Millworkers' Grand National a great success

First published in Horse racing

MORE than 5,000 racing fans flocked to Whittington’s point-to-point course for the annual Holcombe Hunt Steeplechases - once known as the Millworkers’ Grand National.

Linda Nuttall, a member of the organising committee, said: “The day was a great success. The going was perfect thanks to the diligent preparation by clerk of course Gordon Park, bringing the course up to a professional race course standard.

“We had a record number of runners and thankfully the seven races - plus the two children's pony races - were accident free.”

Richard Burton, newly crowned as the most successful point-to-point jockey in history, won two races, the Red Bridge Bookcloth Company Challenge Cup on Current Exchange, owned and trained by the Crow family from Hadnall in Shropshire, and the Garton Men's Open Race on Horsham Lad.

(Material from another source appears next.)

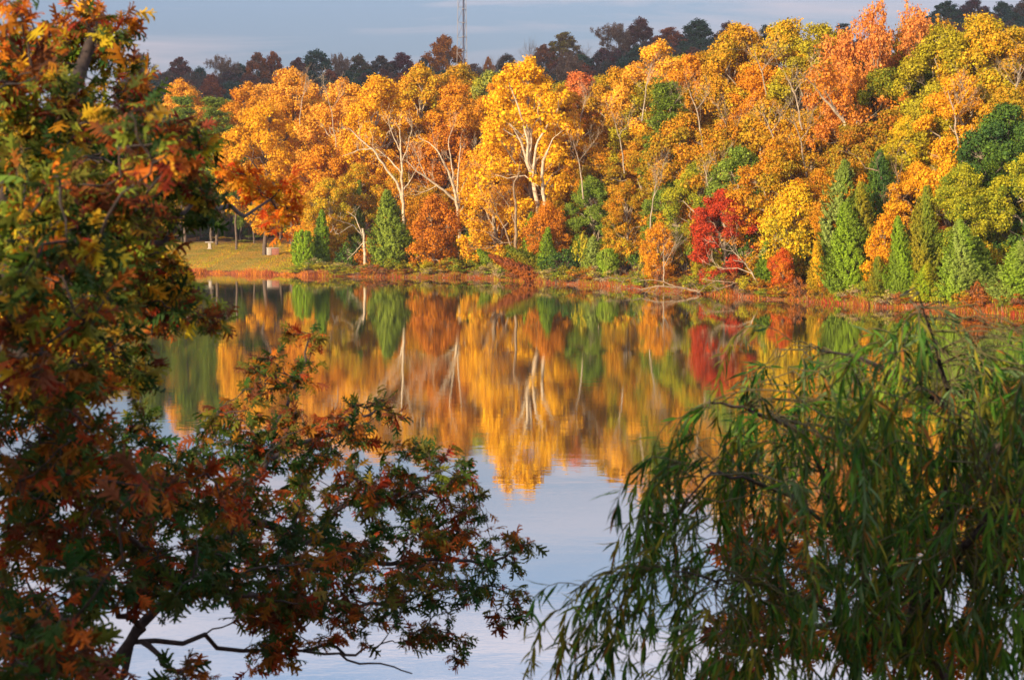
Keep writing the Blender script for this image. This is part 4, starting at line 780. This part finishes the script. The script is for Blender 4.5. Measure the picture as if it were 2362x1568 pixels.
def near_willow():
    r = rng(55); base = np.array([2.35, 7.6, ground(2.35, 7.6)]); o = empty('willow_tree', base); tag(o, 'near weeping willow at right with long narrow green leaves on hanging shoots', 'willow')
    tr = MB(); lv = MB(); sh = MB(); nodes = []
    for pts, ra, rb in [(['base', (2150, 1700, 7.4), (2080, 1500, 7.3), (1960, 1250, 7.2), (1850, 1000, 7.1)], .045, .007), ([(2080, 1500, 7.3), (2180, 1200, 7.4), (2200, 960, 7.4), (2150, 780, 7.2), (2128, 710, 7.1)], .02, .004), ([(1960, 1250, 7.2), (1760, 1120, 7.0), (1640, 1090, 6.9), (1560, 1200, 6.8)], .010, .003),
                        ([(2180, 1200, 7.4), (2330, 1000, 7.6), (2420, 850, 7.7)], .03, .008), ([(2080, 1500, 7.3), (1850, 1380, 7.1), (1650, 1340, 6.9), (1480, 1310, 6.8)], .012, .003), ([(2130, 1430, 7.0), (2250, 1230, 6.6), (2300, 1165, 6.5), (2440, 1150, 6.4)], .018, .010), ([(2230, 1255, 6.6), (2300, 1200, 6.5), (2440, 1185, 6.4)], .012, .007), ([(1850, 1000, 7.1), (1760, 960, 7), (1640, 930, 6.9)], .014, .004), ([(2200, 960, 7.4), (2040, 850, 7.3), (1900, 810, 7.2)], .016, .004), ([(2200, 1300, 7.2), (2400, 1420, 7), (2500, 1500, 7)], .02, .008)]:
        P = [base + (0, 0, -.3) if p == 'base' else np.array(pix(*p)) for p in pts]; Q = [P[0]]
        for a, c in zip(P[:-1], P[1:]): Q += list(curve(a, c, r, .05, 6, .02)[1:])
        tr.tube(np.array(Q) - base, np.linspace(ra, rb, len(Q)), 6); nodes += Q[4:]
    NP = np.array(nodes)
    TV = [(0, 0, 0), (.5, .38, .02), (0, 1, -.10), (-.5, .38, .02)]; TQ = [(0, 1, 2, 3)]
    top = lambda u: float(np.interp(u, [1230, 1380, 1480, 1560, 1640, 1740, 1830, 1960, 2060, 2130, 2200, 2361, 2600], [1420, 1300, 1120, 980, 930, 900, 800, 800, 780, 700, 810, 770, 760]))
    starts = []
    for i in range(520):
        u = 1560 + 1000 * r.random() ** .62 if i > 60 else r.uniform(1500, 1800); t_ = top(u) - 15 + 30 * math.sin(u * .021) + 25 * math.sin(u * .053); v = t_ + 12 + (1560 - t_) * r.random() ** 1.2 * .95
        starts.append((u, v, 7.1 + r.normal(0, .55)))
    starts += [(1420, 1308, 6.7), (1500, 1312, 6.7), (1560, 1080, 6.8), (1600, 1040, 6.9), (1580, 960, 6.9), (1640, 940, 6.9), (2128, 705, 7.1), (2140, 712, 7.1), (2118, 720, 7.1), (1830, 790, 7.1), (1480, 1330, 6.8), (1400, 1320, 6.75), (1530, 1110, 6.8), (1610, 1000, 6.9), (1370, 1330, 6.7), (1340, 1350, 6.7), (1300, 1400, 6.7), (1390, 1380, 6.8), (1430, 1400, 6.8), (1450, 1360, 6.8), (1350, 1450, 6.8), (1500, 1400, 6.8), (1520, 1350, 6.8), (1460, 1460, 6.8), (1410, 1480, 6.8)]
    greens = [(.045, .13, .015), (.08, .18, .018), (.025, .07, .015), (.13, .20, .02), (.10, .16, .06), (.20, .18, .02), (.05, .11, .02)]
    for j, (u, v, d) in enumerate(starts):
        s0 = np.array(pix(u, v, d)); dist = np.linalg.norm(NP - s0, axis=1); k = int(np.argmin(dist)); P = curve(NP[k], s0, r, .08, 7, .04)
        out_ = np.array([s0[0] - NP[k][0], s0[1] - NP[k][1], 0]) + r.normal(0, .08, 3); out_[2] = 0; out_ = unit(out_)
        if u < 1700: out_ = unit(out_ * .4 + np.array([-1, -.1, 0]))
        pos = s0.copy(); vel = out_ * r.uniform(.5, .9) + np.array([0, 0, r.uniform(-.1, .45)]); Q = [pos.copy()]; ln = r.uniform(.25, .95) if j < 520 else r.uniform(.4, .75); st = .045
        if v > 1200: ln *= .8
        for i in range(int(ln / st)):
            vel = vel + np.array([0, 0, -.24]) + r.normal(0, .04, 3); vel[0] *= .76; vel[1] *= .76; vel = unit(vel); pos = pos + vel * st; Q.append(pos.copy())
        Q = np.array(Q); full = np.concatenate([P[:-1], Q]); sh.tube(full - base, np.linspace(.0032, .001, len(full)), 4)
        full = Q; n = int(len(full) * 3.0); ti = r.uniform(0, len(full) - 1.01, n); i0 = ti.astype(int); fr_ = (ti - i0)[:, None]
        p = full[i0] * (1 - fr_) + full[i0 + 1] * fr_; ax = unit(full[i0 + 1] - full[i0]); sd = unit(np.cross(ax, r.normal(0, 1, (n, 3))))
        up = unit(ax * .9 + sd * .38 + np.array([0, 0, -.7])); nr = unit(r.normal(0, 1, (n, 3)) + np.array([-.2, -.5, .3]))
        c = np.array(greens)[np.where(r.random(n) < .6, r.integers(0, 7), r.integers(0, 7, n))] * r.uniform(.8, 1.9, n)[:, None]
        dead = r.random(n) < .035; c[dead] = (.35, .14, .03); L_ = r.uniform(.055, .13, n)
        # each leaf is two blades folded along its rib and bent along its length
        TV2 = [(0, 0, 0), (.5, .3, .25), (.42, .62, .1), (0, .55, 0), (-.5, .3, .25), (-.42, .62, .1), (.0, 1.0, -.9)]
        TQ2 = [(0, 1, 2, 3), (0, 3, 5, 4), (3, 2, 6, 5)]
        scatter(lv, TV2, TQ2, p - base, nr, up, np.stack([L_ * .115, L_, L_ * .10], -1), np.repeat(c, 1, 0))
    link('branches', tr.mesh('branches', True), M_TWIG, o); link('shoots', sh.mesh('shoots', True), solid('green_twig', (.13, .12, .03), .7, scale=20, c2=(.08, .055, .02)), o); link('crown', lv.mesh('crown'), M_WILLOW, o)
near_willow()

# ------------------------------------------------------------------ unseen building added behind the camera, shaped to shade the near trees
hs = empty('shade_house', (0, -9, 2.95)); tag(hs, 'unseen two storey block with a hipped roof, added to shade the near trees', 'shade_house')
bm_part('wall', [((0, 0, 3.45), (30, 9, 7.7))], solid('siding', (.55, .5, .42), .8, scale=3), hs)
q = MB(); q.add([(-15.6, -5.1, 7.25), (15.6, -5.1, 7.25), (15.6, 5.1, 7.25), (-15.6, 5.1, 7.25), (-11, 0, 8.7), (11, 0, 8.7)], [(0, 3, 2, 1), (0, 1, 5, 4), (2, 3, 4, 5), (1, 2, 5, 5), (3, 0, 4, 4)]); link('roof', q.mesh('roof'), solid('shingle', (.14, .12, .11), .9, scale=5), hs)
for i in range(6):
    for z in (1.4, 4.4):
        w_ = bm_part('window', [((-12.5 + 5 * i, 4.53, z), (1.5, .1, 1.5))], solid('window_frame', (.8, .8, .8), .5) if i + z == 1.4 else bpy.data.materials['window_frame'], hs); bm_part('pane', [((-12.5 + 5 * i, 4.57, z), (1.3, .06, 1.3))], solid('pane', (.03, .04, .05), .1) if i + z == 1.4 else bpy.data.materials['pane'], w_, .004)

# ------------------------------------------------------------------ unseen cloud bank, put up sun to shade the hill, and the air
r = rng(77); q = MB(); n = 46; th = np.linspace(0, 2 * math.pi, n, endpoint=False); rings = [0.02, .3, .6, .85, 1.0, .85, .6, .3, .02]; zz = [55, 52, 42, 24, 0, -10, -14, -16, -17]
edge = 1 + .10 * np.sin(th * 3 + 1) + .06 * np.sin(th * 7 + 2) + .03 * np.sin(th * 13)
V = [(600 * k * e * math.cos(a), 262 * k * e * math.sin(a), z + 6 * math.sin(a * 9 + k * 11) * (k < .99)) for k, z in zip(rings, zz) for a, e in zip(th, edge)]
Q = [(i * n + j, i * n + (j + 1) % n, (i + 1) * n + (j + 1) % n, (i + 1) * n + j) for i in range(len(rings) - 1) for j in range(n)]
q.add(V, Q); c_ = Vector((30, 628, 40)) + SUN * (280 / SUN.z)
cl = link('cloud', q.mesh('cloud', True), solid('cloud_white', (.85, .85, .87), 1.0, scale=.02, c2=(.7, .7, .74)), loc=c_); tag(cl, kind='structure')
HAZE = 0.00014
if HAZE:
    q = MB(); q.box((0, 600, 38), (3200, 1640, 124)); hz = link('haze', q.mesh('haze'), None)
    m, t, o = mat('haze_air'); pv = N('ShaderNodeVolumePrincipled', t); pv.inputs['Color'].default_value = (.80, .86, 1, 1); pv.inputs['Density'].default_value = HAZE; t.links.new(pv.outputs[0], o.inputs['Volume']); hz.data.materials.append(m); tag(hz, kind='stuff')

r = rng(91); n = 2600; x = r.uniform(-60, 50, n); y = np.array([shore(q) for q in x]) - .3 - 26 * r.random(n) ** 3.2 - 3 * (np.sin(x * .4) + 1) * r.random(n); q = MB()
A = np.array([RUST, ORG, GOLD, BRN])[r.integers(0, 4, n)]
scatter(q, *KITE, np.stack([x, y, np.full(n, .012)], -1), np.stack([r.normal(0, .04, n), r.normal(0, .04, n), np.ones(n)], -1), r.normal(0, 1, (n, 3)) * [1, 1, 0], np.full(n, .13), A)
tag(link('floating_leaves', q.mesh('floating_leaves'), M_GRASS), 'fallen leaves floating on the lake near the far bank', 'leaves', kind='stuff')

The 34-year-old amateur rider from Bunbury in Cheshire rode his first winner at the age of 17 in 1994. Two weeks ago he rode his 385th winner to break a record set by Julian Pritchard in 2005.

The Holcombe Hunt Steeplechases have been held at Whittington since 1973. The races were originally run at a course in Brindle, near Chorley, until waterlogged ground forced the event to be cancelled several years in succession.

In its heyday, the meeting attracted up to 100,000 racegoers, mostly Lancashire mill workers, which gave the event its two nicknames - the Millworkers’ Grand National and the Mill Girls’ Ascot.